### Stated goal
Copy out each line that has "from" in it.

### Data provided
——————
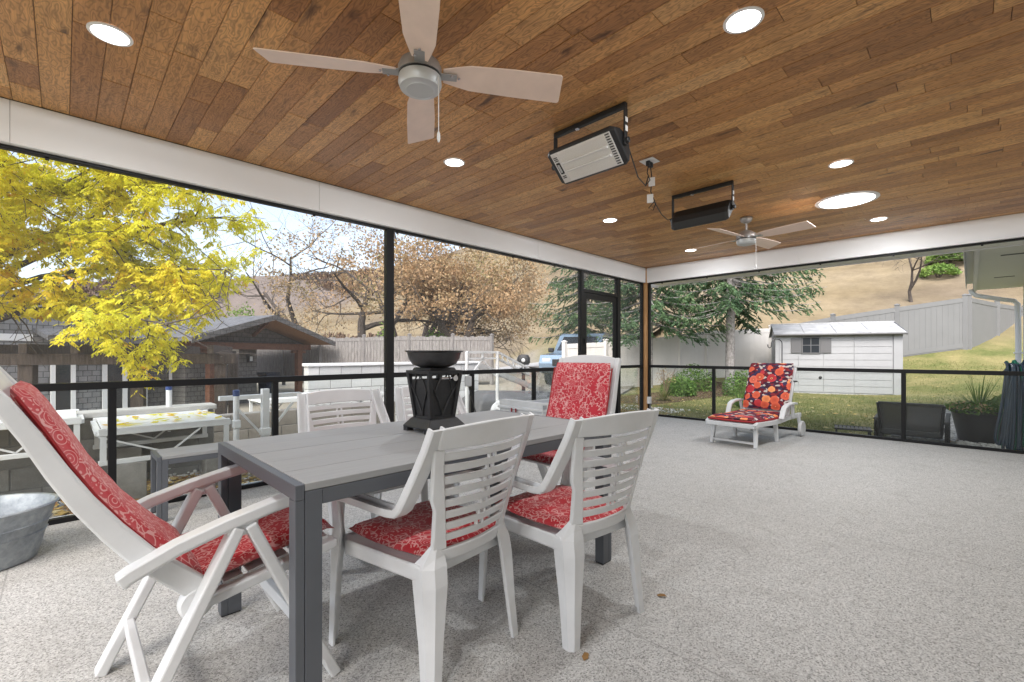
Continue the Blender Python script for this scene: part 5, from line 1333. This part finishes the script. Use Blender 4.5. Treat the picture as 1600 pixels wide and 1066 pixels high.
# hoses
hs2 = thing('hose_stand', 'dark metal hose stand just outside the railing at the right edge', 'stand', (4.68, .42, gz(4.68, .42)))
MB().tube([(0, 0, -.05), (0, 0, 1.12)], .02, 10).build('pole', 'dark_plastic', hs2, smooth=True)
MB().tube([(-.14, 0, 1.06), (-.1, 0, 1.12), (0, 0, 1.15), (.1, 0, 1.12), (.14, 0, 1.06)], .015, 8).build('hanger', 'dark_plastic', hs2, smooth=True)
rg = random.Random(5)
for hi in range(2):
    pts = []
    for k in range(9):
        x0 = -.16 + .036 * k + rg.uniform(-.01, .01); yy = -.05 - .035 * hi + rg.uniform(-.015, .015); top = 1.12 + rg.uniform(-.02, .05); bot = -.0 + rg.uniform(-.02, .16); ww = .05
        pts += [(x0 * .8, yy, top), (x0 * .8 + .02, yy - .03, top - .1), (x0 + ww * .7, yy, .6), (x0 * 1.3 + ww, yy, bot + .1), (x0 * 1.3 + ww * .6, yy, bot), (x0 * 1.3, yy, bot + .1), (x0, yy, .6), (x0 * .8 + .01, yy + .0, top - .1)]
    # smooth with Catmull-Rom
    P = [V(p) for p in pts]; sm = []
    for i in range(len(P) - 1):
        p0, p1, p2_, p3 = P[max(0, i - 1)], P[i], P[i + 1], P[min(len(P) - 1, i + 2)]
        for s in range(4):
            u = s / 4; sm.append(.5 * ((2 * p1) + (p2_ - p0) * u + (2 * p0 - 5 * p1 + 4 * p2_ - p3) * u * u + (3 * p1 - p0 - 3 * p2_ + p3) * u ** 3))
    o = MB().tube(sm, .014, 8).build('garden_hose', ['hose', 'hose_dark'][hi], smooth=True, loc=(4.68, .42, gz(4.68, .42) + .03))
    tag(o, ['dark green garden hose looped over the stand at the right edge', 'blue-black garden hose looped over the stand in front of the green one'][hi], 'hose')

# flower bed plants by the fence
rg = random.Random(31)
bedpl = [((-1.62, 4.0), .55, 'tufted ornamental grass with yellowing blades in the mulch bed', 0), ((-1.9, 5.6), .6, 'leafy bush in the mulch bed left of the spruce trunk', 1), ((-2.2, 7.2), .9, 'large green shrub in the bed beside the spruce trunk', 1), ((-.5, 6.8), .8, 'green shrub at the foot of the spruce trunk', 1),
         ((.35, 3.9), .55, 'iris clump with upright blades just behind the lounger', 0), ((-2.0, 4.8), .75, 'thin dry flower stalks by the pine corner post', 2), ((-2.5, 6.3), .5, 'low green clump beside the vinyl fence', 1)]
for (x, y), s, lab, kd in bedpl:
    t = thing('garden_plant', lab, 'plant', (x, y, gz(x, y)))
    mb = MB()
    if kd == 0: spikes(mb, (0, 0, 0), 110, s, rg, .014, (.2, 1.)); mb.build('blades', 'grass_blade' if s == .55 and x < 0 else 'leaf_green', t)
    elif kd == 1:
        leafy(mb, (0, 0, .02), 1500, s * .75, s, rg, .05, (0., .75)); mb.build('foliage', 'leaf_green', t)
        MB().tube([(0, 0, -.05), (.03, 0, s * .6)], .012, 6).build('stem', 'bark', t)
    else:
        for i in range(26):
            a, r = rg.uniform(0, 6.28), rg.uniform(.05, .3); mb.tube([(0, 0, 0), (r * .5 * math.cos(a), r * .5 * math.sin(a), s * .6), (r * math.cos(a), r * math.sin(a), s * rg.uniform(.8, 1.2))], .004, 4, tone=(.9, .9, .9))
        mb.build('stalks', 'mulch', t); mb = MB(); leafy(mb, (0, 0, s * .6), 160, .3, s * .6, rg, .03, (.3, .8)); mb.build('seed_heads', 'leaf_brown', t)

# ================================================================== VEHICLE
def suv():
    x, y = cw(3.0, 18.6); t = thing('parked_vehicle', 'light blue SUV parked behind the end of the vinyl fence', 'vehicle', (x, y, gz(x, y)), math.atan2(-14.6, 10.9) - R(16)); t.scale = (1.1, 1.1, 1.12)
    # local +x = front; length 4.7, width 1.9
    side = [(2.3, .45), (2.35, .75), (2.2, 1.02), (1.25, 1.12), (.55, 1.70), (.2, 1.80), (-1.6, 1.82), (-2.15, 1.55), (-2.3, 1.05), (-2.32, .5)]
    def ring(yk, inset):
        return [(x_, yk * (.95 - (inset if z > 1.1 else 0) - (.02 if z < .6 else 0)), z) for x_, z in side]
    MB().loft([ring(-1, .16), ring(-.96, .1), ring(.96, .1), ring(1, .16)]).build('body', 'car', t, smooth=True, bevel=.04)
    MB().loft([[(1.16, -.70, 1.17), (1.16, .70, 1.17), (.60, .62, 1.66), (.60, -.62, 1.66)], [(1.19, -.70, 1.18), (1.19, .70, 1.18), (.63, .62, 1.67), (.63, -.62, 1.67)]]).build('windscreen', 'dark_glass', t)
    for s in (-1, 1):
        MB().prism([(.85, s * .87, 1.16), (.42, s * .81, 1.62), (-.5, s * .81, 1.64), (-.5, s * .87, 1.16)], (0, s * .012, 0)).build('side_window', 'dark_glass', t)
        MB().prism([(-.58, s * .87, 1.16), (-.58, s * .81, 1.64), (-1.6, s * .81, 1.62), (-1.85, s * .87, 1.16)], (0, s * .012, 0)).build('side_window', 'dark_glass', t)
        MB().box((.8, s * 1.06, 1.2), (.12, .2, .16)).build('mirror', 'dark_plastic', t, bevel=.03)
        MB().box((2.25, s * .7, .85), (.14, .3, .14)).build('headlight', 'nickel_pale', t, bevel=.03)
        for xx in (1.45, -1.45):
            o = MB().lathe([(.05, -.1), (.30, -.11), (.36, -.09), (.36, .09), (.30, .11), (.05, .1)], 28).build('wheel', 'rubber', t, smooth=True)
            o.matrix_local = Matrix.Translation((xx, s * .86, .36)) @ Matrix.Rotation(R(90), 4, 'X')
            MB().lathe([(.02, -.115), (.2, -.118), (.22, -.11)], 20).build('rim', 'nickel', o)
    MB().box((2.33, 0, .78), (.06, .95, .22)).build('grille', 'dark_plastic', t, bevel=.02)
    MB().box((2.34, 0, .52), (.08, 1.7, .2)).build('bumper', 'dark_plastic', t, bevel=.04)
suv()
# ================================================================== TREES
def leaf_mesh(name, c, d, k, ln, wd, tone, mat, parent):
    """rhombus leaves from arrays: centres c, axis d, side k (n,3), lengths, widths, tones"""
    c, d, k = np.asarray(c), np.asarray(d), np.asarray(k); n = len(c)
    ln = np.asarray(ln)[:, None]; wd = np.asarray(wd)[:, None]
    P = np.stack([c - d * ln * .5, c + k * wd * .5 - d * ln * .08, c + d * ln * .5, c - k * wd * .5 - d * ln * .08], 1).reshape(-1, 3)
    me = bpy.data.meshes.new(name); me.vertices.add(4 * n); me.vertices.foreach_set('co', P.astype(np.float32).ravel())
    me.loops.add(4 * n); me.loops.foreach_set('vertex_index', np.arange(4 * n, dtype=np.int32)); me.polygons.add(n)
    me.polygons.foreach_set('loop_start', np.arange(0, 4 * n, 4, dtype=np.int32)); me.update(calc_edges=True)
    at = me.color_attributes.new('tone', 'FLOAT_COLOR', 'POINT'); t = np.repeat(np.clip(tone, 0, 1), 4)
    at.data.foreach_set('color', np.stack([t, t, t, np.ones_like(t)], 1).astype(np.float32).ravel())
    return link(name, me, mat, parent)
def unit(a): return a / np.maximum(1e-6, np.linalg.norm(a, axis=1, keepdims=True))

class Tree:
    def __init__(s, seed): s.rg = random.Random(seed); s.mb = MB(); s.tw = []
    def branch(s, p, d, L, r, lev, maxlev, up=.12, wob=.22, kids=(3, 5), ratio=.62, sides=None):
        rg = s.rg; p = V(p); d = V(d).normalized(); n = 5 if lev < 2 else 4; pts = [p.copy()]; rad = [r]
        for i in range(n):
            d = (d + V((rg.gauss(0, wob), rg.gauss(0, wob), rg.gauss(0, wob * .7) + up))).normalized(); p = p + d * L / n; pts.append(p.copy()); rad.append(max(.004, r * (1 - .75 * (i + 1) / n)))
        s.mb.tube(pts, rad, 8 if lev == 0 else 6 if lev == 1 else 4)
        if lev >= maxlev - 1: s.tw.append(pts)
        if lev < maxlev:
            for k in range(rg.randint(*kids)):
                f = rg.uniform(.35, 1.) if lev else rg.uniform(.5, 1.); i = min(n - 1, int(f * n)); q = pts[i].lerp(pts[i + 1], f * n - i); dd = (pts[i + 1] - pts[i]).normalized()
                side = dd.orthogonal(); side.rotate(Matrix.Rotation(rg.uniform(0, 6.28), 3, dd)); nd = (dd * rg.uniform(.4, .9) + side * rg.uniform(.6, 1.)).normalized()
                s.branch(q, nd, L * ratio * rg.uniform(.75, 1.15), max(.006, rad[i] * .62), lev + 1, maxlev, up, wob, kids, ratio)
def scatter_leaves(tw, per, spread, ln, wd, rg, tone_fn, hang=0., keep=lambda p: True):
    c, tn = [], []
    for pts in tw:
        for i in range(per):
            f = rg.random() * (len(pts) - 1); j = int(f); p = V(pts[j]).lerp(V(pts[j + 1]), f - j)
            if not keep(p): continue
            q = p + V((rg.gauss(0, spread), rg.gauss(0, spread), rg.gauss(0, spread * .8) - hang * rg.random()))
            c.append(q); tn.append(tone_fn(q))
    n = len(c); R_ = np.random.RandomState(rg.randint(0, 9999))
    d = unit(R_.normal(size=(n, 3)) + np.array([0, 0, -1.2 * (hang > 0)])); k = unit(np.cross(d, R_.normal(size=(n, 3))))
    return np.array(c), d, k, ln * R_.uniform(.6, 1.25, n), wd * R_.uniform(.6, 1.25, n), np.array(tn)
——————
### Task solution
Continue the Blender Python script for this scene: part 5, from line 1333. This part finishes the script. Use Blender 4.5. Treat the picture as 1600 pixels wide and 1066 pixels high.
    """rhombus leaves from arrays: centres c, axis d, side k (n,3), lengths, widths, tones"""